The first step in studying "other-oriented victimhood," Armaly said, would be to examine whether the "correlates" are "similar to egocentric or systemic victimhood, or whether we are talking about a third, totally unique type?" His intuition is that such people "would reject the idea that they're victims, most of the time," but might also "reject the idea that others are victims. Other-oriented victimhood doesn't ever seem to be saying, 'Oh yeah, those people are victims of the political process,' It's usually used as a way to say they're not."

The notion of other-oriented victimhood can also have significance for the public as citizens in a democracy, helping us to see things more clearly. "The bleeding heart in me wants to talk about  empathy," Armaly said. "Maybe let's not think about victimhood in terms of who is and isn't a victim. Maybe there's another way to approach it. Also, I think victimhood is not zero-sum. Multiple people can be victims — it's not mutually exclusive and not dichotomous in that way." 
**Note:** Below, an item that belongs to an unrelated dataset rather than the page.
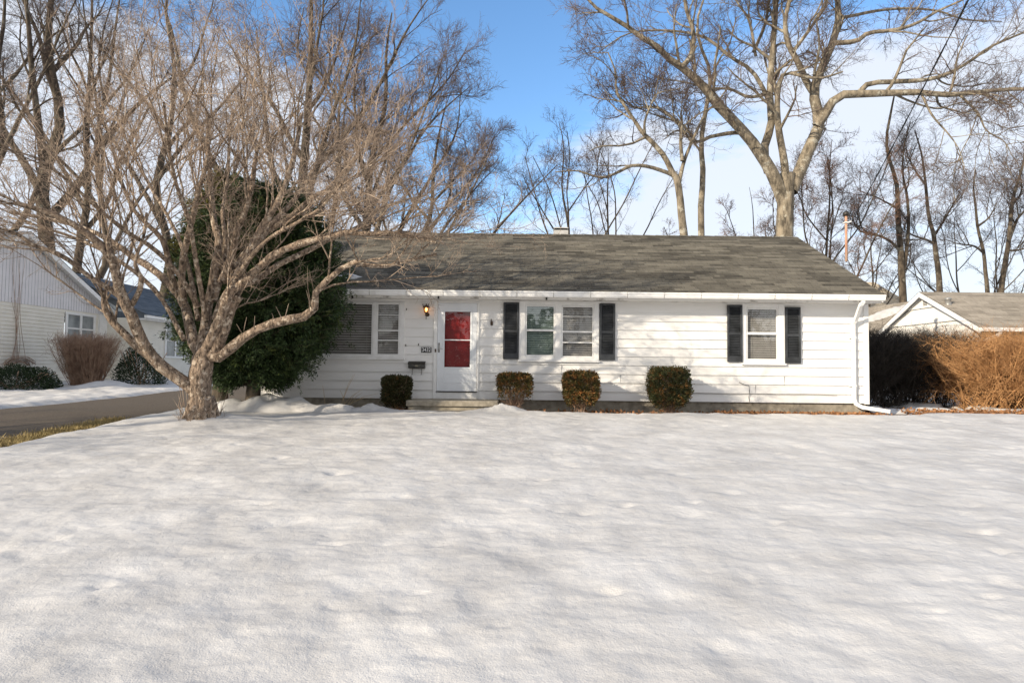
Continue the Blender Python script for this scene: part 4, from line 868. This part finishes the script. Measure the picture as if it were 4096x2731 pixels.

As a big-picture thought about victimhood as whole, Armaly raised a fundamental question. "We should be asking ourselves, 'Are we comfortable giving victims increased status to make social and political claims?'" he said. "And then, similarly, 'Are we comfortable judging the veracity of different claims?' We don't have a way to do this. Society isn't cohesive. We don't have the same mores and the same norms, necessarily, across all facets of society." He went on to note that, "Elevating some claims over others incentivizes these feelings of victimhood, and that's one of the reasons people are attracted to them. I think we have to consider whether incentivizing that feeling is a good thing."

Recalling the three points from the conclusion of "Why Me?" cited above, the answer may be that victimhood is inevitably central to politics and isn't necessarily pernicious, but that our capacity to deal with it without falling prey to hyper-victimization may be at a historically low ebb. That recognition could help orient us toward civic repair. Eliminating both actual victimhood and a sense of victimhood is not within our power. But continuing to be a victim of victimhood just might be. If, as Armaly argues, victimhood is not zero-sum, the best way to help any professed victims might be to help them all. Yes, even the snowflakes-in-denial who can't let go of their damaged and defeated president.